** START **
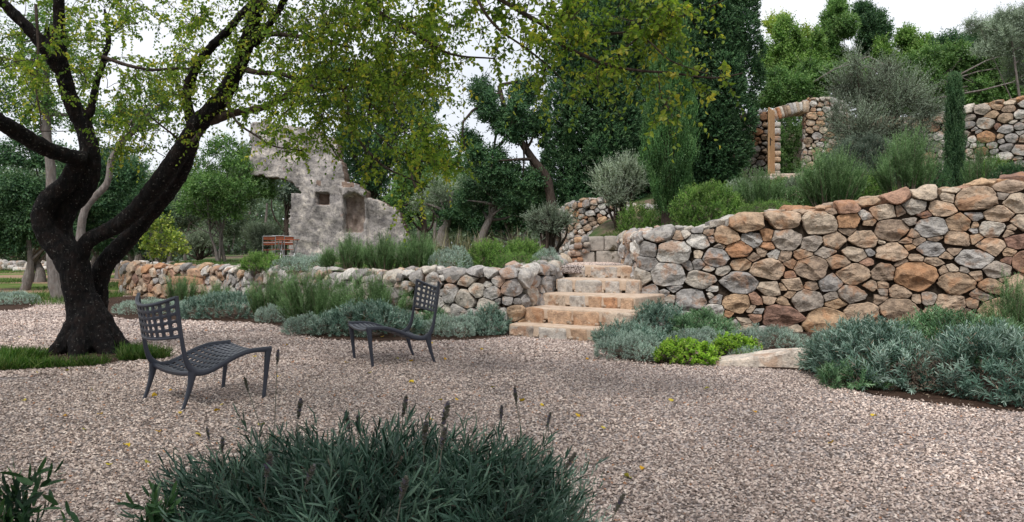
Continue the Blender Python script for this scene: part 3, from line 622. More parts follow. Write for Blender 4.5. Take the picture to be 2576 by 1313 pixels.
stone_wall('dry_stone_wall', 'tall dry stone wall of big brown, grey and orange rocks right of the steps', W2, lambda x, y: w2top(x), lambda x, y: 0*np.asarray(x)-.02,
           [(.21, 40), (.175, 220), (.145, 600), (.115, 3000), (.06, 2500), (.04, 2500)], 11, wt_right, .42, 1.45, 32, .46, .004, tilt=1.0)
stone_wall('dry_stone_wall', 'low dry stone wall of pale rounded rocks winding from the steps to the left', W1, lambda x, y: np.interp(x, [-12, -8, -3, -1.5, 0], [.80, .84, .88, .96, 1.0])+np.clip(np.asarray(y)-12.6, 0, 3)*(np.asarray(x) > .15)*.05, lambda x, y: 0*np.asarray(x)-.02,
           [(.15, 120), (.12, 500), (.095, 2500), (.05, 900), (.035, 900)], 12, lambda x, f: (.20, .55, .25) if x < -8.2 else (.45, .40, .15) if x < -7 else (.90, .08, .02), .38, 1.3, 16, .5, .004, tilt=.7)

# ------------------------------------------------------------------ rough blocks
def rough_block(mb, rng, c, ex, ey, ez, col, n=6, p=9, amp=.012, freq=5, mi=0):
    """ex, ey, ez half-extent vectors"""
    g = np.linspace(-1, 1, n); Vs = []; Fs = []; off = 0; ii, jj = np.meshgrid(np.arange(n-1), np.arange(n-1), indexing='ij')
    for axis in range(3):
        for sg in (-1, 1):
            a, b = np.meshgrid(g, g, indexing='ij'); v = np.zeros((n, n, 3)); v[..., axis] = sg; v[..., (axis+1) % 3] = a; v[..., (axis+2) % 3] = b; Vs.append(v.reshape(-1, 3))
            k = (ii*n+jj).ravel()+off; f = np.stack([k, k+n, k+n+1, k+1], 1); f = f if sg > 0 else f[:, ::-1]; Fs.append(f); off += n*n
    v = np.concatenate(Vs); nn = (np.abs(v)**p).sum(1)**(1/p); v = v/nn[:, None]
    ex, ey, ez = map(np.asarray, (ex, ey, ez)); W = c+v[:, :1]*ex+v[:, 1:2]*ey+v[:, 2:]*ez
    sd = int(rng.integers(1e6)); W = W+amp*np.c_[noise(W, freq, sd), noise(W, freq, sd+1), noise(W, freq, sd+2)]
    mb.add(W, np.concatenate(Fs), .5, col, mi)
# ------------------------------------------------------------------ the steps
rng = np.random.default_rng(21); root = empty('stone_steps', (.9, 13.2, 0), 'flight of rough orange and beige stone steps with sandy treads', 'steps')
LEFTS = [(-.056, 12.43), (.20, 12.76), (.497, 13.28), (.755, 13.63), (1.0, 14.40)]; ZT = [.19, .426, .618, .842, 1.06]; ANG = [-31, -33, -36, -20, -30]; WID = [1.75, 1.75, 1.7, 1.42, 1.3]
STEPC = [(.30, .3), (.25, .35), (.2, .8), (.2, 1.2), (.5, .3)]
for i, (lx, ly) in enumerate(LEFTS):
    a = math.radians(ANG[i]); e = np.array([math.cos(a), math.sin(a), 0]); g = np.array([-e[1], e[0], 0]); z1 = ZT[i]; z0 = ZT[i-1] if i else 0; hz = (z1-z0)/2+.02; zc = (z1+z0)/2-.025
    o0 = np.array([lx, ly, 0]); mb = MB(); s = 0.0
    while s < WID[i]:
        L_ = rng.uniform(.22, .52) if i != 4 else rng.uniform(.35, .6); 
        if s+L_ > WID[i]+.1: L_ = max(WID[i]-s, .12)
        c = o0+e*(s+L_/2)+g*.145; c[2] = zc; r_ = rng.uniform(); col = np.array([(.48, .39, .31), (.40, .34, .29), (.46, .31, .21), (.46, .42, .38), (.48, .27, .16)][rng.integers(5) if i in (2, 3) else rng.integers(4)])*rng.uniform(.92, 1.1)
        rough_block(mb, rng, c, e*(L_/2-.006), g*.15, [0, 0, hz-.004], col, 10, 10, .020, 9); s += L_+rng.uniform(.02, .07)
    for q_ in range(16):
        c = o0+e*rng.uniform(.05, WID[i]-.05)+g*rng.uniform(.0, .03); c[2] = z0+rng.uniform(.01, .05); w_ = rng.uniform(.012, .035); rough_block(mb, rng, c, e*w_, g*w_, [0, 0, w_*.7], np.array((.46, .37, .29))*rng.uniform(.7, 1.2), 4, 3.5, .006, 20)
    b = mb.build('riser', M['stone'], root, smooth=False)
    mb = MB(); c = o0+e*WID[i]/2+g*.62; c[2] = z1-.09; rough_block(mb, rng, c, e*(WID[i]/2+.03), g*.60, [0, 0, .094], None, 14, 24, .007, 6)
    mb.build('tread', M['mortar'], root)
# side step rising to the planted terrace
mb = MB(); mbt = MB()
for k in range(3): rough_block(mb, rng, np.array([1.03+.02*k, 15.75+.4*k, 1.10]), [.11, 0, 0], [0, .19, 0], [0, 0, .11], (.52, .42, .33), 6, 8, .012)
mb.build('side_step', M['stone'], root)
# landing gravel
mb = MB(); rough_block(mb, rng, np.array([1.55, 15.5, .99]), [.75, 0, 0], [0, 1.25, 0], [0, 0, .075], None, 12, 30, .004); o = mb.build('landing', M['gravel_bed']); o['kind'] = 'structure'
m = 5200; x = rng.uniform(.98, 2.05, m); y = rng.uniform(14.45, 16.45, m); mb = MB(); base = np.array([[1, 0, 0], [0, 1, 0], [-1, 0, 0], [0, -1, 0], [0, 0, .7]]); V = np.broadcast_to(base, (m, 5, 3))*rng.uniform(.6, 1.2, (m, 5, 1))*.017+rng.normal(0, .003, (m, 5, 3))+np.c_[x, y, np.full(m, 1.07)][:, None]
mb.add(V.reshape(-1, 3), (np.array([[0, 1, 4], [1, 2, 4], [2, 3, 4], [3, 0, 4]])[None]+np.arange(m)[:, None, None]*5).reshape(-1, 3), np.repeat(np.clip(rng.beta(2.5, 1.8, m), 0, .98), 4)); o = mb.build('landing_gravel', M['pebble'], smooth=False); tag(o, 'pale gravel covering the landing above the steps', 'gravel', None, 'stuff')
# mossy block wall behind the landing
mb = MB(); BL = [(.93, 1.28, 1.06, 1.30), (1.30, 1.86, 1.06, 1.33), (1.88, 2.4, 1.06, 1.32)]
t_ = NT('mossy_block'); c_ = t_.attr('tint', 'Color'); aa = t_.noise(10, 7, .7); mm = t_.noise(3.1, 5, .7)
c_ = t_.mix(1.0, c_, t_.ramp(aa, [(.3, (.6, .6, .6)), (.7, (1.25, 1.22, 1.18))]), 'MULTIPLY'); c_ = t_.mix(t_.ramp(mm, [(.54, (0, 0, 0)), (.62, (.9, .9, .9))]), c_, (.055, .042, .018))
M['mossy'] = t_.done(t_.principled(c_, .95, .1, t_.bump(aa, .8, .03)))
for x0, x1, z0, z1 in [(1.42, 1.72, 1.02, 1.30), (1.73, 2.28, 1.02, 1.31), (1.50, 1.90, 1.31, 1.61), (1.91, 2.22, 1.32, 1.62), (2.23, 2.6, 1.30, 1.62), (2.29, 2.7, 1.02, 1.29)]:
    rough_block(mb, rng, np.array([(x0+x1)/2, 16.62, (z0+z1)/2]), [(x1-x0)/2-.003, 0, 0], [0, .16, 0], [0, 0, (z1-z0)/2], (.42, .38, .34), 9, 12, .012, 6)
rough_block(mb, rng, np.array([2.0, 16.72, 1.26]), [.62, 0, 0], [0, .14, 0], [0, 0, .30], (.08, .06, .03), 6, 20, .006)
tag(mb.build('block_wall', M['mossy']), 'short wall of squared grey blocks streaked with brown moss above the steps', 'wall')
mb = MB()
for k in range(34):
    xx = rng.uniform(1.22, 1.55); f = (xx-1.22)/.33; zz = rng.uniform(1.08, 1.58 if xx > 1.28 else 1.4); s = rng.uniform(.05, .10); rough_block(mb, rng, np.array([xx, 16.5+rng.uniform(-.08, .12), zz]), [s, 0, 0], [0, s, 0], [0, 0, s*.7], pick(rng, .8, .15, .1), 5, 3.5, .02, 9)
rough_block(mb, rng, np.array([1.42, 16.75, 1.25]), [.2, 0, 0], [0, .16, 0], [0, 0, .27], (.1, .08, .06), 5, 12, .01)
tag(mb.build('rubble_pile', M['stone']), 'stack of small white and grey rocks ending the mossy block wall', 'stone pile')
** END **
** START **
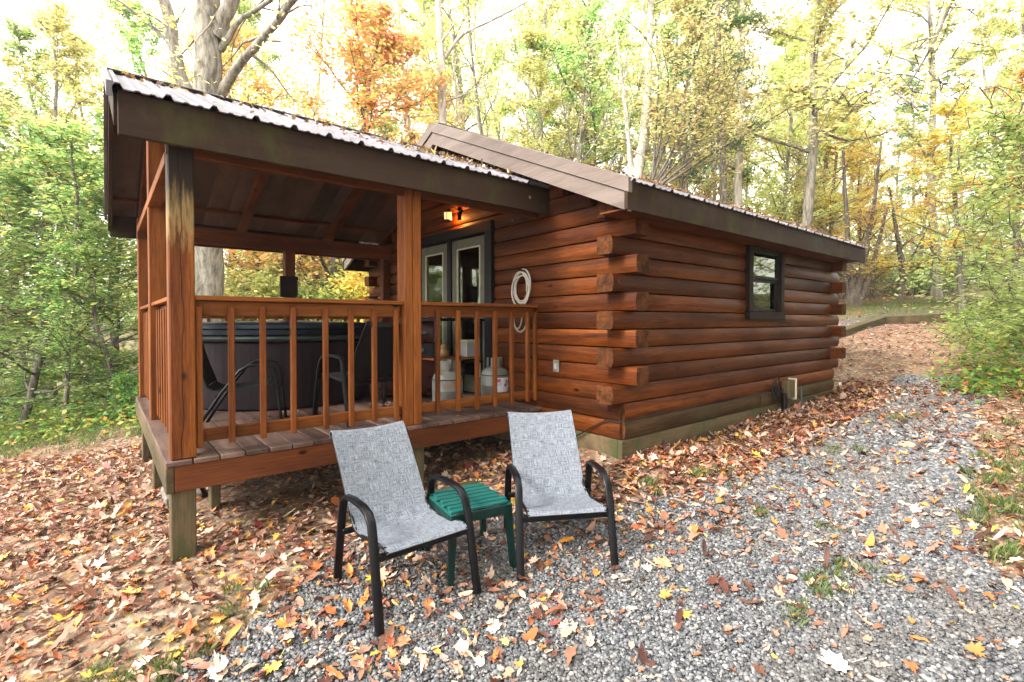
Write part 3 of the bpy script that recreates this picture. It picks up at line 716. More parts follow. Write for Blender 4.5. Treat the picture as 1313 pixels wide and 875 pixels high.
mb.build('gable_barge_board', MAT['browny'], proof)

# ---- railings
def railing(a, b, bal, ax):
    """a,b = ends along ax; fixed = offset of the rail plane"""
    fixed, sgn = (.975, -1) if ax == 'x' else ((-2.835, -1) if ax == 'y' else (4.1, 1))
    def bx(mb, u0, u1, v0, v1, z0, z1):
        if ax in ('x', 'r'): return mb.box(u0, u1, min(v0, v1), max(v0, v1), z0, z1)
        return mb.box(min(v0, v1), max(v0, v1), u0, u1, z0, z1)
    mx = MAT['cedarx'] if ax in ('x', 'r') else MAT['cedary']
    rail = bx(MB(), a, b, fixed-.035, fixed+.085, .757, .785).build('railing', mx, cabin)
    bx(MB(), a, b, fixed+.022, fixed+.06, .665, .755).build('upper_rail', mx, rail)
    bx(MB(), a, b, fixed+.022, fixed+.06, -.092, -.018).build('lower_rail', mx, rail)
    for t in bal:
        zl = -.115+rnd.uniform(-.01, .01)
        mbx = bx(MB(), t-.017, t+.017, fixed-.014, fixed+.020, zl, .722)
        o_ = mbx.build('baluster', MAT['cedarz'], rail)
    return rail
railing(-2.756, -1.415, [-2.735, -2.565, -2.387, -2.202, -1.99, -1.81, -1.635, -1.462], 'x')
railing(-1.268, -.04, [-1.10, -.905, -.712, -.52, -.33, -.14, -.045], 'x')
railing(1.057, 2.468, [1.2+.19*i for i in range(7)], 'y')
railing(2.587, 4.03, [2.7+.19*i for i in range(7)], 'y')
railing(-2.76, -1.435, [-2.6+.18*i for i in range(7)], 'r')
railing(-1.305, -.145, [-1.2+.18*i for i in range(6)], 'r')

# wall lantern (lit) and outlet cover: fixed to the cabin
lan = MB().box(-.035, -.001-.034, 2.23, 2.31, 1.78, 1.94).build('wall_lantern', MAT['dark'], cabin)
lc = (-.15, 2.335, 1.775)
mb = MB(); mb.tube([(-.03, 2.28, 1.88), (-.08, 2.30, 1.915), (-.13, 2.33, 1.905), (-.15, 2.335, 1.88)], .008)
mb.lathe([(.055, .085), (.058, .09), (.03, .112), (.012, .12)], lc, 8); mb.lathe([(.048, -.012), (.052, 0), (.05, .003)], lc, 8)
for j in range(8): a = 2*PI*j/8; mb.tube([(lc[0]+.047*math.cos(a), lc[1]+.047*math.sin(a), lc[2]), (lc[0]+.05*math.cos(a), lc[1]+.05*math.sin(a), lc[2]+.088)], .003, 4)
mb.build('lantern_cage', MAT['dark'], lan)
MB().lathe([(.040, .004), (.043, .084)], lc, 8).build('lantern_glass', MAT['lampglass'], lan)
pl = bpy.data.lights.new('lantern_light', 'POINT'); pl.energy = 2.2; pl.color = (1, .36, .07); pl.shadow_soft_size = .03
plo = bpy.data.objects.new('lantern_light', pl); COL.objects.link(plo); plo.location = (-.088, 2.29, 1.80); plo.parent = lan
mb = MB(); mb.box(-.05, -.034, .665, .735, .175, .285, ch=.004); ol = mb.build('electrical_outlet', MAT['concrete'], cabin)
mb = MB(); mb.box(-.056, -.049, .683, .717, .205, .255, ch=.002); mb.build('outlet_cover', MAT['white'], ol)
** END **
** START **
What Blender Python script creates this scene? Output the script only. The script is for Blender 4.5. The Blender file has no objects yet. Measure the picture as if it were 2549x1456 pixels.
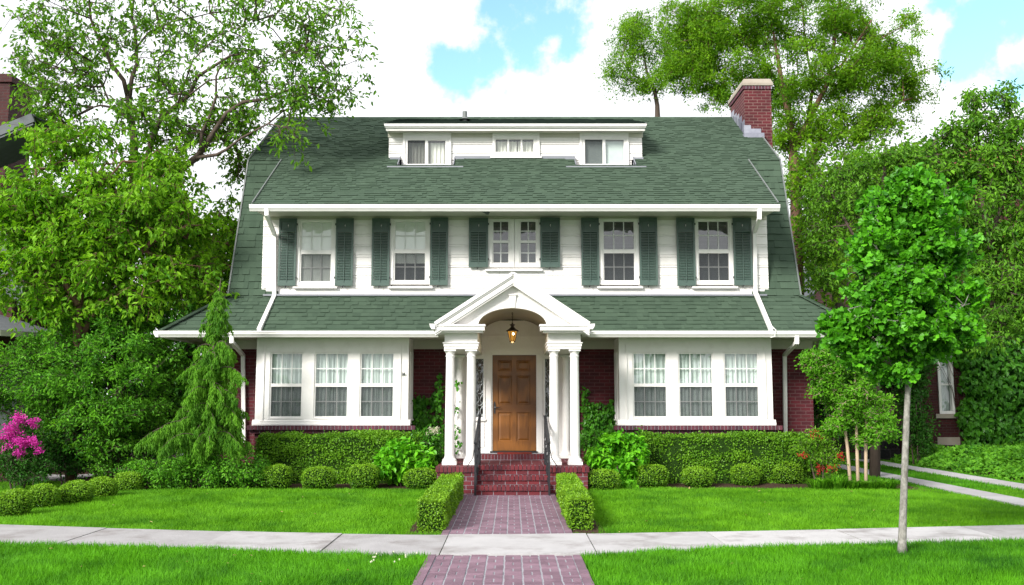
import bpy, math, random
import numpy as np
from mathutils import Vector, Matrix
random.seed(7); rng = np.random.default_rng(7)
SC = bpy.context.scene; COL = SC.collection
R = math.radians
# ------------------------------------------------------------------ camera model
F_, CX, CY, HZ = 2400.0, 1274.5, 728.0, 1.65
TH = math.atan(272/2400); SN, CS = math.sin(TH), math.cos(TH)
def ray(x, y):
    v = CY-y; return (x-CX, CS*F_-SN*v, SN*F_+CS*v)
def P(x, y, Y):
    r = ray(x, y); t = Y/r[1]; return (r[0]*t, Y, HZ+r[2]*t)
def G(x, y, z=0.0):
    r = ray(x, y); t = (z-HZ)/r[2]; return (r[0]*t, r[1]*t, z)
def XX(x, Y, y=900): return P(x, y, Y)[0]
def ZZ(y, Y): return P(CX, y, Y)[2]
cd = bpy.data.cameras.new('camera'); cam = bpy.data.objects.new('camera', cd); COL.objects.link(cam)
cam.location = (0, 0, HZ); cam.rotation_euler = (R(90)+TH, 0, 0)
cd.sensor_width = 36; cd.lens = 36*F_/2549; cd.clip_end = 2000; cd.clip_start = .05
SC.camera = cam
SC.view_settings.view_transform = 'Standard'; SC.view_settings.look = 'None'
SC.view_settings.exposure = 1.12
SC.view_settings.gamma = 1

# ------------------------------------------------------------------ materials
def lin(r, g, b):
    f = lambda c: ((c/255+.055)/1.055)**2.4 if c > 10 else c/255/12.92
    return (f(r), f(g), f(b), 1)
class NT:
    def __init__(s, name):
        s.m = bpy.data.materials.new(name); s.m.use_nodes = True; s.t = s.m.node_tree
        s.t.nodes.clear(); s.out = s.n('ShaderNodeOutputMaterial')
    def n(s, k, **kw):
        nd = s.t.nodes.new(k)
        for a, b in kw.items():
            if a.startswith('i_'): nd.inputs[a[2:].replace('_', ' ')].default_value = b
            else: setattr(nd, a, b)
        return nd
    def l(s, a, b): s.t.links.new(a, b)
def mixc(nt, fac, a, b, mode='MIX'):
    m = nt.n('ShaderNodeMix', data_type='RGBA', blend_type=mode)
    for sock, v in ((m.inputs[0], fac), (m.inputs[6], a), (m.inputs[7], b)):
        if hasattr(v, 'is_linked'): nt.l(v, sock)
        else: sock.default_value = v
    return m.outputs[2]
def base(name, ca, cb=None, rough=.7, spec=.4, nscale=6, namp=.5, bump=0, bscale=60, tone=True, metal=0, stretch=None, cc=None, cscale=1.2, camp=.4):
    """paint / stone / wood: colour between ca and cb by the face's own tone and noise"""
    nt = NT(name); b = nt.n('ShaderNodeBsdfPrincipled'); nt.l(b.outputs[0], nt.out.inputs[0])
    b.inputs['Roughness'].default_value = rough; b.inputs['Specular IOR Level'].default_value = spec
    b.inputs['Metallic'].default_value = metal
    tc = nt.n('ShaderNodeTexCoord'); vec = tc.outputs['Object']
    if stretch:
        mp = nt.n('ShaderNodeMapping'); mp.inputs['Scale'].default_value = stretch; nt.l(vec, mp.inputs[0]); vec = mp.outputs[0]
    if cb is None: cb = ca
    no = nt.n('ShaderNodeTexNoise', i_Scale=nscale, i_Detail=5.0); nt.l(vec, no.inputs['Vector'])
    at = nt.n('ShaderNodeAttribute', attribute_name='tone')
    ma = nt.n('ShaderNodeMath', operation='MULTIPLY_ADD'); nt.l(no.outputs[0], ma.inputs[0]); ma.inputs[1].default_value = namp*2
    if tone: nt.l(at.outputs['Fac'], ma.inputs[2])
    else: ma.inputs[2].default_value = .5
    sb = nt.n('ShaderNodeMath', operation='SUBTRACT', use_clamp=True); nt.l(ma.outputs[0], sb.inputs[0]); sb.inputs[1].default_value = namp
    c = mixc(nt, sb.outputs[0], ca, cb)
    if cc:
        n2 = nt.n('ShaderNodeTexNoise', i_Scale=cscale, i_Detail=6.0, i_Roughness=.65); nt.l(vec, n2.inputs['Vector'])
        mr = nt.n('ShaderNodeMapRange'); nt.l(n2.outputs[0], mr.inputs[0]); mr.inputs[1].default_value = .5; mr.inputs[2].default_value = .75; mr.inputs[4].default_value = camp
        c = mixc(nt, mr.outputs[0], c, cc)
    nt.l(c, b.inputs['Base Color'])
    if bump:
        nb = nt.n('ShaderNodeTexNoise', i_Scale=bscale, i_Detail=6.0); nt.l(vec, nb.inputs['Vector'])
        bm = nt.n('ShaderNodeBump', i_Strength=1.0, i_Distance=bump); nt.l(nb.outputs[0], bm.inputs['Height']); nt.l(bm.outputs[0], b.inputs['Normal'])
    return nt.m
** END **
§ Given problem: All lines in the listing above from the line containing "Write part 3" to the line containing "mb.build('gable_barge_board', MAT['browny'], proof)", inclusive, should be retyped exactly; no other lines should appear.

§ Answer to this task:
Write part 3 of the bpy script that recreates this picture. It picks up at line 716. More parts follow. Write for Blender 4.5. Treat the picture as 1313 pixels wide and 875 pixels high.
mb.build('gable_barge_board', MAT['browny'], proof)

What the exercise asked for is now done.